Les autorités saoudiennes ont mobilisé d'importants moyens et se sont dites prêtes à parer à toute éventualité alors qu'il y a deux ans une gigantesque bousculade avait fait près de 2.300 morts. "Chaque fois, ce sont de nouvelles émotions", affirme Tidjani Traoré, consultant dans la fonction publique originaire du Bénin. Au fil des ans, "il y a eu des innovations en termes d'organisation et d'accueil des pèlerins. Aujourd'hui par exemple, les tentes sont climatisées", ajoute-t-il en assurant effectuer son 22e pèlerinage à l'âge de 53 ans.

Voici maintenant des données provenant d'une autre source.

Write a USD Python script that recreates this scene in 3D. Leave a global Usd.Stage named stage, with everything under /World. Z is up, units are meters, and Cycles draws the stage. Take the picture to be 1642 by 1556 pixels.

De l'esplanade de la Grande mosquée aux sept minarets, les pèlerins convergent à pied vers la Kaaba, construction cubique enveloppée d'une lourde étoffe de soie noire brodée au fil d'or de versets coraniques. C'est dans sa direction que les musulmans du monde entier se tournent pour prier et autour de laquelle les pèlerins effectuent les sept tours rituels (tawaf).
Les fidèles se rendront ensuite à Mina, à cinq kilomètres à l'est de La Mecque, où s'amassent des centaines de milliers de pèlerins avant d'entamer jeudi à l'aube l'ascension du mont Arafat, le moment fort du pèlerinage.
Sur l'esplanade de la Grande mosquée, appelée en arabe Masjid al-Haram (la mosquée sacrée), des brumisateurs rendent la chaleur plus supportable. Assis à l'ombre d'arbres ou de ponts en béton armé, des fidèles attendent patiemment l'appel de la prochaine prière. D'autres, plus téméraires, poursuivent leur marche, protégés par un tapis de prière ou un petit parapluie fixé sur la tête par un bandeau élastique.
Plusieurs fois dans la journée, des équipes bien rodées d'employés, majoritairement asiatiques, nettoient l'esplanade, à coups de jets d'eau. Cette année, le pèlerinage est marqué par le retour des fidèles iraniens, absents l'an dernier. La bousculade meurtrière de 2015 avait fait 464 victimes iraniennes et, quelques mois plus tard, Riyad et Téhéran avaient rompu leurs relations après l'exécution d'un dignitaire chiite en Arabie et l'attaque de missions diplomatiques saoudiennes en Iran.
"Assurer la sécurité des pèlerins est notre priorité", a insisté mardi le général Mansour Al-Turki, porte-parole du ministère de l'Intérieur. Selon lui, plus de 100.000 membres des forces de sécurité ont été déployés sur les différents sites du pèlerinage.
Le hajj intervient aussi dans un contexte de crise diplomatique entre l'Arabie saoudite et ses alliés d'un côté, et le Qatar de l'autre. Les premiers reprochent au petit émirat gazier son soutien à des groupes extrémistes et son rapprochement avec l'Iran, grand rival régional de Riyad.
Le boycott imposé au Qatar depuis le 5 juin, qui comprend notamment la fermeture des liaisons maritimes et aériennes, a empêché de nombreux Qataris de venir au hajj cette année, même si Riyad a assoupli les conditions d'entrée par la voie terrestre à deux semaines du pèlerinage.
Le grand rassemblement religieux intervient également à un moment où le groupe jihadiste Etat islamique (EI) recule dans ses fiefs irakiens et syriens mais continue à répandre la terreur, notamment au Moyen-Orient et en Europe. A quelques pas de la Kaaba, Fatiya Taha, 67 ans, ne cache pas sa joie. "J'espérais faire ce pèlerinage depuis quatre ans", assure la doyenne d'un groupe d'Egyptiennes, enfoncée dans son fauteuil roulant.
Mardi, avant même le début des premiers rites du pèlerinage, les allées marchandes ne désemplissaient pas. Une jeune femme installée à la table d'un grand glacier prie, assise, les mains croisées posées sur les genoux. Des effluves de musc embaument les allées. Gandouras, farachas et jellabas -tenues traditionnelles dans les pays d'origine des pèlerins- aux couleurs chatoyantes font fureur. Le pèlerinage est incontestablement une source de revenus pour le royaume saoudien.
Le plan de réformes économiques "Vision 2030", dessiné dans un contexte de chute du prix du pétrole, comprend l'essor du tourisme religieux. Selon des chiffres officiels, le nombre de pèlerins venus de l'étranger est en augmentation par rapport à 2016.